Cette approche décentralisée a permis à l'EI de mener des attaques en Occident sans avoir à les planifier. C'est ce que tentent aussi de faire des groupuscules comme The Base.
Bien que le groupe ait une structure décentralisée, une figure utilisant les alias « Norman Spear » et « Roman Wolf » en ligne agit à titre de leader depuis fin 2018. Le quotidien britannique The Guardian l'a identifié jeudi soir (Nouvelle fenêtre). Il s'agit de Rinaldo Nazzaro, un Américain de 46 ans vivant probablement en Russie.
En 2019 seulement, pas moins de quatre attaques ont été menées par des hommes qui se sont radicalisés sur le web. En mars, l'attentat dans deux mosquées de Christchurch, en Nouvelle-Zélande, a fait 51 morts. La fusillade dans une synagogue de Poway, à San Diego, en avril, a fait un mort. Puis, en août, une fusillade dans un Walmart à El Paso, au Texas, a fait 22 victimes.
Dans tous les cas, les auteurs présumés ont publié des manifestes racistes sur le forum 8chan avant de passer à l'acte.
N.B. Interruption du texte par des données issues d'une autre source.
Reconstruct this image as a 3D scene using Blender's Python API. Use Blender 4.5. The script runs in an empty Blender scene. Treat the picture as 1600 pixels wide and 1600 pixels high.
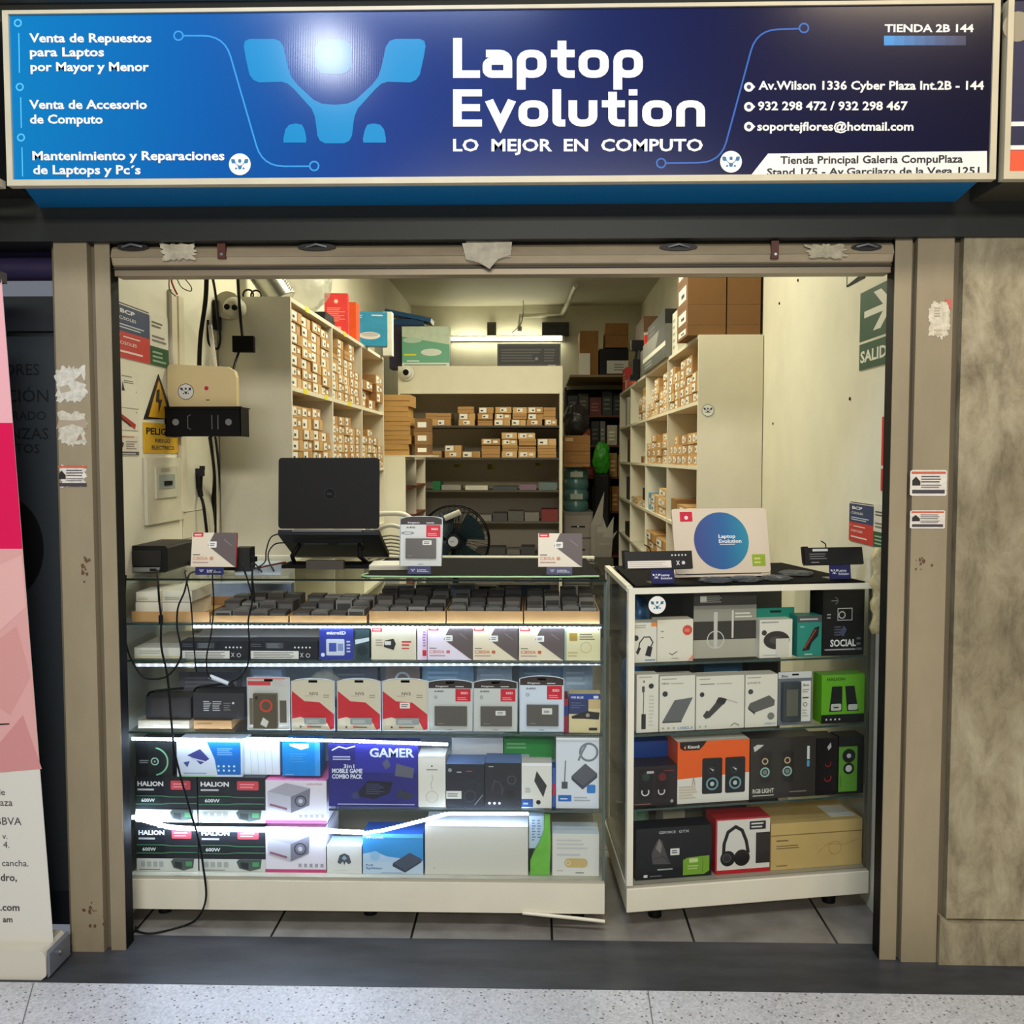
import bpy, bmesh, math, random
from mathutils import Vector, Matrix, Euler
random.seed(7)
D, SC = bpy.data, bpy.context.scene
COL = SC.collection
R_ = math.radians
# ---------------------------------------------------------------- camera
F = 1500.0                                   # focal length in pixels of a 1600 px frame
PITCH = math.atan((800-714)/F)
YAW = math.atan((836-800)/F*math.cos(PITCH))
CAM = Vector((0, 0, 1.5))
cam = D.objects.new('camera', D.cameras.new('camera')); COL.objects.link(cam)
cam.data.sensor_width = 36; cam.data.lens = 36*F/1600
cam.data.clip_start = .05; cam.data.clip_end = 60
cam.location = CAM; cam.rotation_euler = (math.pi/2-PITCH, 0, YAW)
SC.camera = cam
# ---------------------------------------------------------------- world, lights, exposure
SC.view_settings.view_transform = 'Standard'; SC.view_settings.look = 'None'
SC.view_settings.gamma = 1; SC.view_settings.use_curve_mapping = False
SC.view_settings.exposure = 0.0
wd = D.worlds.new('world'); SC.world = wd; wd.use_nodes = True
wd.node_tree.nodes['Background'].inputs[0].default_value = (.80, .86, 1, 1)
wd.node_tree.nodes['Background'].inputs[1].default_value = .2
def area(name, loc, rot, sx, sy, power, col):
    l = D.lights.new(name, 'AREA'); l.shape = 'RECTANGLE'; l.size = sx; l.size_y = sy
    l.energy = power; l.color = col
    o = D.objects.new(name, l); COL.objects.link(o); o.location = loc; o.rotation_euler = rot
    return o
WARM = (.99, .95, .715)
area('shop_light_front', (-.1, 4.35, 3.04), (0, 0, 0), 1.2, .5, 40, WARM)
area('shop_light_middle', (-.1, 6.2, 3.04), (0, 0, 0), 1.2, .5, 44, WARM)
area('corridor_light_cool', (-.7, .3, 4.0), (R_(22), 0, 0), 1.4, .5, 62, (.70, .82, 1))
area('corridor_light_warm', (1.9, .3, 4.0), (R_(22), 0, 0), 1.0, .5, 50, (1, .80, .5))
area('corridor_light_far', (.2, -3.0, 3.1), (R_(62), 0, 0), 2.4, .5, 160, (1, .955, .86))
_l = D.lights.new('corridor_bulb', 'POINT'); _l.energy = 15; _l.shadow_soft_size = .1; _l.color = (.9, .94, 1)
_o = D.objects.new('corridor_bulb', _l); COL.objects.link(_o); _o.location = (-.87, 1.0, 3.2)
cy = SC.cycles
cy.max_bounces = 8; cy.diffuse_bounces = 4; cy.glossy_bounces = 3; cy.transmission_bounces = 4
cy.transparent_max_bounces = 24; cy.caustics_reflective = False; cy.caustics_refractive = False
cy.use_denoising = True; cy.sample_clamp_indirect = 4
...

Rien n'indique que ces prétendus attaquants faisaient partie d'un groupe comme The Base. Toutefois, c'est exactement le genre d'attaque que tente d'encourager le groupe.
En lisant les manifestes des auteurs présumés, on constate qu'ils s'inspirent de l'idéologie accélérationniste. L'attaquant de Christchurch faisait d'ailleurs directement référence à cette idéologie pour expliquer son acte. Cette nébuleuse arrive donc à radicaliser des adeptes un peu partout dans le monde.
Rappelons que Patrik Mathews a été reconnu membre de The Base après un reportage du Winnipeg Free Press. Le journaliste Ryan Thorpe s'était fait passer pour une recrue potentielle (Nouvelle fenêtre), puis avait identifié certains membres du groupe.
C'est la preuve que cette mouvance néonazie tente activement de recruter au Canada. Cependant, ces groupes vivent aussi sur le web qui, lui, n'a pas de frontières.